▶ TASK
The exercise asks you to copy every line below in which "this" appears.

┌──

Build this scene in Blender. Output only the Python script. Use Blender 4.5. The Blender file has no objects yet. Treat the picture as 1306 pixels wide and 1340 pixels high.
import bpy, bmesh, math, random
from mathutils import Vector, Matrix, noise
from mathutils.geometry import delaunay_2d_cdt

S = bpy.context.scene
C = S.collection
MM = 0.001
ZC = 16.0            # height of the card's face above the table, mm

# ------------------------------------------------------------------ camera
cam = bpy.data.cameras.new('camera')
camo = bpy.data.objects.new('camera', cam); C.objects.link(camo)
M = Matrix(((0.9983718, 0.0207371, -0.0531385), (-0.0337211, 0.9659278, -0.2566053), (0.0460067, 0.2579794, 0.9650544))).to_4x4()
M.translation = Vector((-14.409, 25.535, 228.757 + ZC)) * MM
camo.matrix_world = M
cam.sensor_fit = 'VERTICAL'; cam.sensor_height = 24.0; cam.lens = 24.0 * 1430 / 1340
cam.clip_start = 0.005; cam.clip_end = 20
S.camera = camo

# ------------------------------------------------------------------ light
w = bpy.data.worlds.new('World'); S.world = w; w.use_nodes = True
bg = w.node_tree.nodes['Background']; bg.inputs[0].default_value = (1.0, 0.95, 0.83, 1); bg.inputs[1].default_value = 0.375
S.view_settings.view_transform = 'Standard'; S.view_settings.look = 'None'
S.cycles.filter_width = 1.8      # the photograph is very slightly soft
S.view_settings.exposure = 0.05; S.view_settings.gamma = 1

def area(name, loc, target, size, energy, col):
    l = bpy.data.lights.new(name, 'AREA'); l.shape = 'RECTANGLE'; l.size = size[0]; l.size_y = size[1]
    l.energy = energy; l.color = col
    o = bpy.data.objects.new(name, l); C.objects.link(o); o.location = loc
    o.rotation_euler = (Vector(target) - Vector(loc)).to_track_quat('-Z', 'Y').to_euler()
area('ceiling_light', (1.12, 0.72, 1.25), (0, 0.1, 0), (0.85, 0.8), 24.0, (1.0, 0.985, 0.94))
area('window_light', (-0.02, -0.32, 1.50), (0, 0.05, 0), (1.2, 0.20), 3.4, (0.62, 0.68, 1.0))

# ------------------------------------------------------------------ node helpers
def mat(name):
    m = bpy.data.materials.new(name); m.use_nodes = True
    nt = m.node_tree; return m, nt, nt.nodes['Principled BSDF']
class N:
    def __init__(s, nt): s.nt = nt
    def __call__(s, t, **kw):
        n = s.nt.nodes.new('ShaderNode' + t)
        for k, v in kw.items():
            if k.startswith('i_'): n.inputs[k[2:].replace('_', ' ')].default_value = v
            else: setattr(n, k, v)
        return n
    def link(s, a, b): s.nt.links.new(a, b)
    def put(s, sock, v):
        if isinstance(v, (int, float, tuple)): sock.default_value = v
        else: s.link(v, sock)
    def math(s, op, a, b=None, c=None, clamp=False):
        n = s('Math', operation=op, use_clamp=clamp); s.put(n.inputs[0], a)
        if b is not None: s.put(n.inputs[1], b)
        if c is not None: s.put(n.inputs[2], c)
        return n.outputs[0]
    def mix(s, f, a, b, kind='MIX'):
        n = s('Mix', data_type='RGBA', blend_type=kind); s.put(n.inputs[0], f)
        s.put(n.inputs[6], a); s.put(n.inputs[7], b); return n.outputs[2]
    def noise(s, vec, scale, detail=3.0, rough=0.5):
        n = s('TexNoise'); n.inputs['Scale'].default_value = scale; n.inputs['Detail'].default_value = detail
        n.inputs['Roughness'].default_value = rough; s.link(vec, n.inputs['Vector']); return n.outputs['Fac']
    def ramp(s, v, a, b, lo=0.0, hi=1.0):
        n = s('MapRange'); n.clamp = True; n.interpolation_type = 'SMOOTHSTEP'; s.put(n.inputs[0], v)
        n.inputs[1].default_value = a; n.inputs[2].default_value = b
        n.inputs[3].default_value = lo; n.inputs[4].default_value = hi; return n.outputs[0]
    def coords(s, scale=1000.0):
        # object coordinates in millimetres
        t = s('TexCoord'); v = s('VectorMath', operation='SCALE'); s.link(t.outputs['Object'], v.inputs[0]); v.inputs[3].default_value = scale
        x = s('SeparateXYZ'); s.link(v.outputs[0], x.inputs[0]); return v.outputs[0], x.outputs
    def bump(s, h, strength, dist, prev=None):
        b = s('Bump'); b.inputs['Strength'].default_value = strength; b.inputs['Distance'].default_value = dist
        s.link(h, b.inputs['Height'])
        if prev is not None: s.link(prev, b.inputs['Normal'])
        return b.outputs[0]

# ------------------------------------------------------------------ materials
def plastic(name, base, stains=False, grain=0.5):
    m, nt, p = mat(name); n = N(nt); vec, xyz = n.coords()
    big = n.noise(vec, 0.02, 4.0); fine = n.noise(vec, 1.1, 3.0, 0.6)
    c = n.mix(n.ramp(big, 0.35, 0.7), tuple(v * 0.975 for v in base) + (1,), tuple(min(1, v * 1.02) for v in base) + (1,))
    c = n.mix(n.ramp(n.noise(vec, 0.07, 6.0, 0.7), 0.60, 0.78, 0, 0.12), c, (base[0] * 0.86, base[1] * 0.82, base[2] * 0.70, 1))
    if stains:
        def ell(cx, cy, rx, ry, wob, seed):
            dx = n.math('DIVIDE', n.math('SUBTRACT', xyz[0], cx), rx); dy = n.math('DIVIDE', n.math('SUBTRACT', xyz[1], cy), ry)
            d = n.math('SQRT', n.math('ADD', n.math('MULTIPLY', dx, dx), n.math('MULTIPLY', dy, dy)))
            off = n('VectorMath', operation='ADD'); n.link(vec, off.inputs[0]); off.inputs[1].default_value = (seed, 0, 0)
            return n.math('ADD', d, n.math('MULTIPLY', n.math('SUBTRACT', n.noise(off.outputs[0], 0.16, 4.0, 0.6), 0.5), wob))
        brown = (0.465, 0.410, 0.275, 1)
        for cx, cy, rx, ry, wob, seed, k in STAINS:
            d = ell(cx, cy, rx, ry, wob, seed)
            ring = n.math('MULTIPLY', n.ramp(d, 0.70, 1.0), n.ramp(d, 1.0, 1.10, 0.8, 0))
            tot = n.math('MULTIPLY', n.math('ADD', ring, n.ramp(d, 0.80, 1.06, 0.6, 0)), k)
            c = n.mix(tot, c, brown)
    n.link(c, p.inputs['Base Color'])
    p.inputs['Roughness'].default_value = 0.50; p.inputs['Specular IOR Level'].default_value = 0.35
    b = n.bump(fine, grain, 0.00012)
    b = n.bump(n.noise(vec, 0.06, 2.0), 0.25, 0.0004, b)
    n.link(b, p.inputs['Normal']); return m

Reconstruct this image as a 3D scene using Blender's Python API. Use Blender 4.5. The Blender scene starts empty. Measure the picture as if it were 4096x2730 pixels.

└──

▶ TASK ANSWER
Build this scene in Blender. Output only the Python script. Use Blender 4.5. The Blender file has no objects yet. Treat the picture as 1306 pixels wide and 1340 pixels high.
Reconstruct this image as a 3D scene using Blender's Python API. Use Blender 4.5. The Blender scene starts empty. Measure the picture as if it were 4096x2730 pixels.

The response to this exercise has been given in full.